(begin)
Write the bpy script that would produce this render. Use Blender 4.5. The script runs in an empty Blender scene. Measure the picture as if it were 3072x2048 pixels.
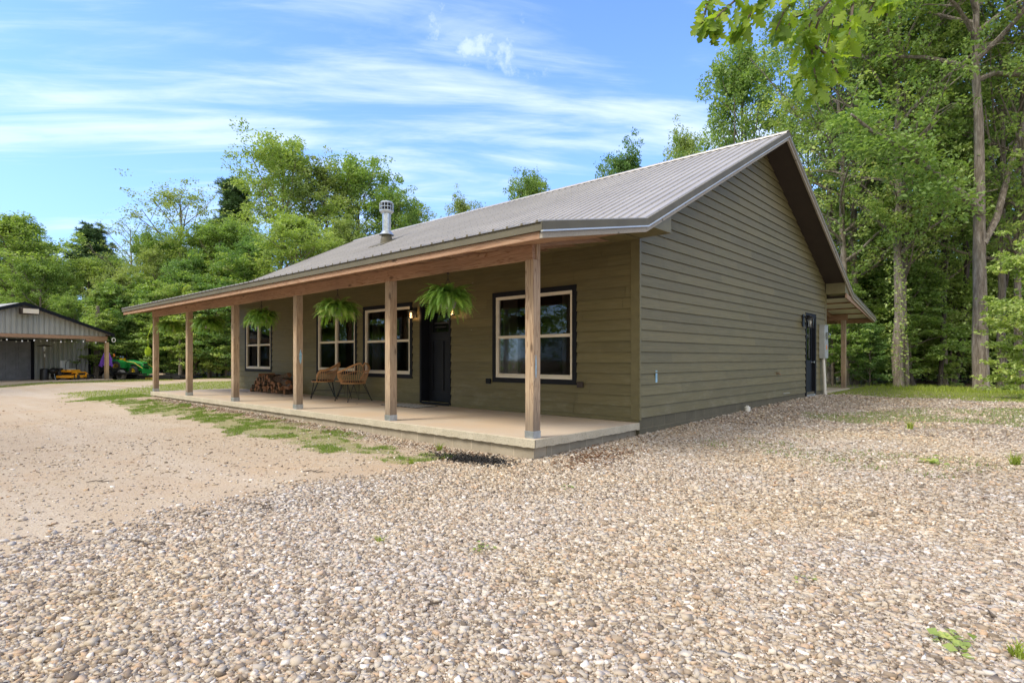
(end)
(begin)
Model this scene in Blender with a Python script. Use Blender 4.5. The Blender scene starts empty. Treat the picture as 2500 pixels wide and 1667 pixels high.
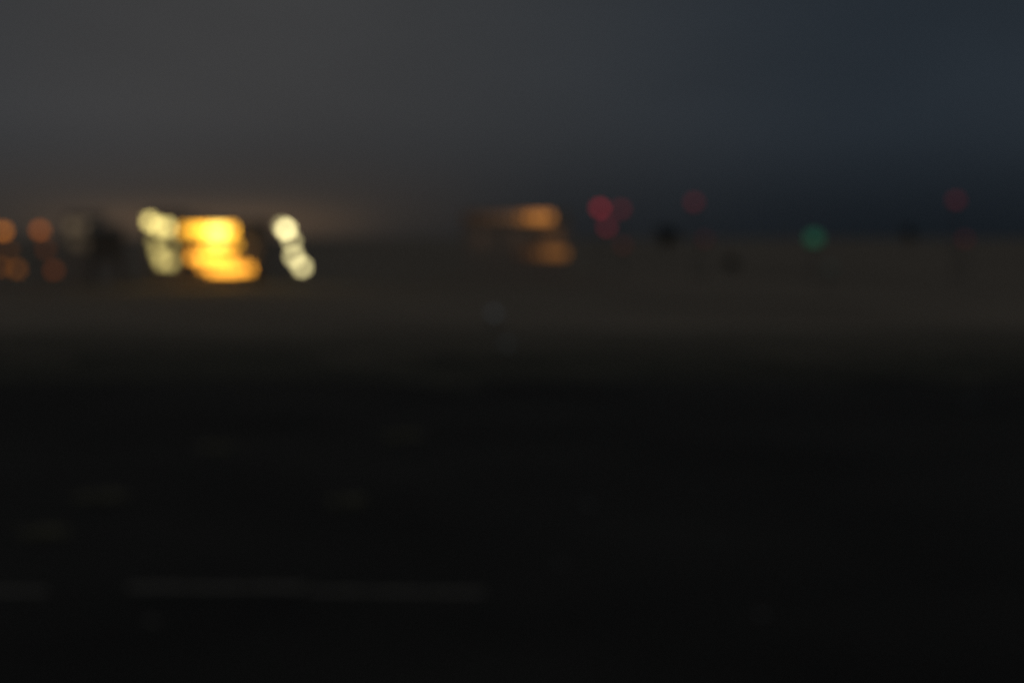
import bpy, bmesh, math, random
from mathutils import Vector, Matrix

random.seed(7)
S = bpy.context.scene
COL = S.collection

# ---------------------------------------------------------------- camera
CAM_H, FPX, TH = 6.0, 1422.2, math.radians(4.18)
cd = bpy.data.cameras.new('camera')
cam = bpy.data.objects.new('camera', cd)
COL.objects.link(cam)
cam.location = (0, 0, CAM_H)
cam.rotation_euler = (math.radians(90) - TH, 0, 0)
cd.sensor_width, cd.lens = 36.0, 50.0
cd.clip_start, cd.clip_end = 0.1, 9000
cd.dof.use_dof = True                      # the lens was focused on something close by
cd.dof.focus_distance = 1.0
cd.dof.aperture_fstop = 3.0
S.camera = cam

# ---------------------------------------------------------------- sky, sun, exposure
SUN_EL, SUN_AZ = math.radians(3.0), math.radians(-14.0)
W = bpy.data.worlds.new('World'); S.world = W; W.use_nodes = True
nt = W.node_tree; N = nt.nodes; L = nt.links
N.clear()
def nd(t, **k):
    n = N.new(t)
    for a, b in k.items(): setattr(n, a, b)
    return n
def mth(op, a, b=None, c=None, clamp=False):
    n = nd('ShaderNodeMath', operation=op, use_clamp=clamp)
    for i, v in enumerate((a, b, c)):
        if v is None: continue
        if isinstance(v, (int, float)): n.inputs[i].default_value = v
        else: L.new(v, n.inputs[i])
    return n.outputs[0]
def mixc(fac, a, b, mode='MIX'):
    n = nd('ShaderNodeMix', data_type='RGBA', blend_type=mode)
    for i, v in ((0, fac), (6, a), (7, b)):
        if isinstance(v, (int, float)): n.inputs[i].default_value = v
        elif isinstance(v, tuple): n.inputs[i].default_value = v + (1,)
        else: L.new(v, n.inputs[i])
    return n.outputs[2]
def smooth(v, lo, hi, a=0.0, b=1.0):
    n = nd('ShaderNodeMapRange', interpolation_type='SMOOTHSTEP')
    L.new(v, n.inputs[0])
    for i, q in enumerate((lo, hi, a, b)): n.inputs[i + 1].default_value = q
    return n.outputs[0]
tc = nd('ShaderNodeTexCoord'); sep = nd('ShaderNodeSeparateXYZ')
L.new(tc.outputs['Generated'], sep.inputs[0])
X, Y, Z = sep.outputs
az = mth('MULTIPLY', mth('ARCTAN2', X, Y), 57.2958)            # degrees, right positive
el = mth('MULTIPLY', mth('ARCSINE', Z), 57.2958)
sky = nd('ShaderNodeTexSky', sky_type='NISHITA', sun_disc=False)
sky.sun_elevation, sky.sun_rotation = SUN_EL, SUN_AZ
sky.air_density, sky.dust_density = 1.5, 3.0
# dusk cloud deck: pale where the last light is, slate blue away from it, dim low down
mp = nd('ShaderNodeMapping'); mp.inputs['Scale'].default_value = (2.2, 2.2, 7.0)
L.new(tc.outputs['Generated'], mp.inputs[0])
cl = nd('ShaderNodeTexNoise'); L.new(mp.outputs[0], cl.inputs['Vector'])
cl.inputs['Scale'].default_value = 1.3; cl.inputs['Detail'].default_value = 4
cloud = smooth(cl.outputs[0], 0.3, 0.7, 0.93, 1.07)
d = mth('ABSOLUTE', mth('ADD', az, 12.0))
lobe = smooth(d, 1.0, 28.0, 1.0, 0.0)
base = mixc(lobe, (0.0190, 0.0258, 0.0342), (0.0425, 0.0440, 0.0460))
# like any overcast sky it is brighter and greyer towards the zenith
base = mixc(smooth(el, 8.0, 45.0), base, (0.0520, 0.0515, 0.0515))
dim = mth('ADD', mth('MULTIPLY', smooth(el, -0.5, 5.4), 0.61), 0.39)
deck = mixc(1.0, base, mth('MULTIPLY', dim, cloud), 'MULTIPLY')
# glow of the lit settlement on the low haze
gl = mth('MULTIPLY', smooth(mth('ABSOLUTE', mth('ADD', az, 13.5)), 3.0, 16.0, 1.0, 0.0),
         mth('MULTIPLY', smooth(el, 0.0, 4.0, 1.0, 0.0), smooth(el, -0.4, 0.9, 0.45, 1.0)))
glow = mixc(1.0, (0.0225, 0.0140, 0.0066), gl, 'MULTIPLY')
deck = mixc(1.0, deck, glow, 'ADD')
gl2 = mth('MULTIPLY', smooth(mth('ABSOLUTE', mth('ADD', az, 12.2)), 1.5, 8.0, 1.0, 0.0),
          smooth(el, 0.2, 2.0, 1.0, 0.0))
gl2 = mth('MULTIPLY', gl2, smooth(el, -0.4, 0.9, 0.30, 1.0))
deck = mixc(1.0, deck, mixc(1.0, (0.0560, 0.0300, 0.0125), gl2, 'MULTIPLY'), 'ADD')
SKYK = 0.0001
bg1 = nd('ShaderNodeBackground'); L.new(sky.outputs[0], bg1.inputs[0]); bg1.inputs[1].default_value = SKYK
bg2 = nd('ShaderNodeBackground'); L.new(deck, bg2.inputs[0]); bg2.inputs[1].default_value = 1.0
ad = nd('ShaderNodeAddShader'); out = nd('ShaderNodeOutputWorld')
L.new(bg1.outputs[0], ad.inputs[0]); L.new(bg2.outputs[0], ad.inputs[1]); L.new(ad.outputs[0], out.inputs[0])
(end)
§ YOUR OBJECTIVE:
Every line from the one containing "Model this scene" to the one containing "COL = S.collection" should be output exactly, both ends included. Nothing else goes in, and no pictures either.

§ ANSWER BELOW:
Model this scene in Blender with a Python script. Use Blender 4.5. The Blender scene starts empty. Treat the picture as 2500 pixels wide and 1667 pixels high.
import bpy, bmesh, math, random
from mathutils import Vector, Matrix

random.seed(7)
S = bpy.context.scene
COL = S.collection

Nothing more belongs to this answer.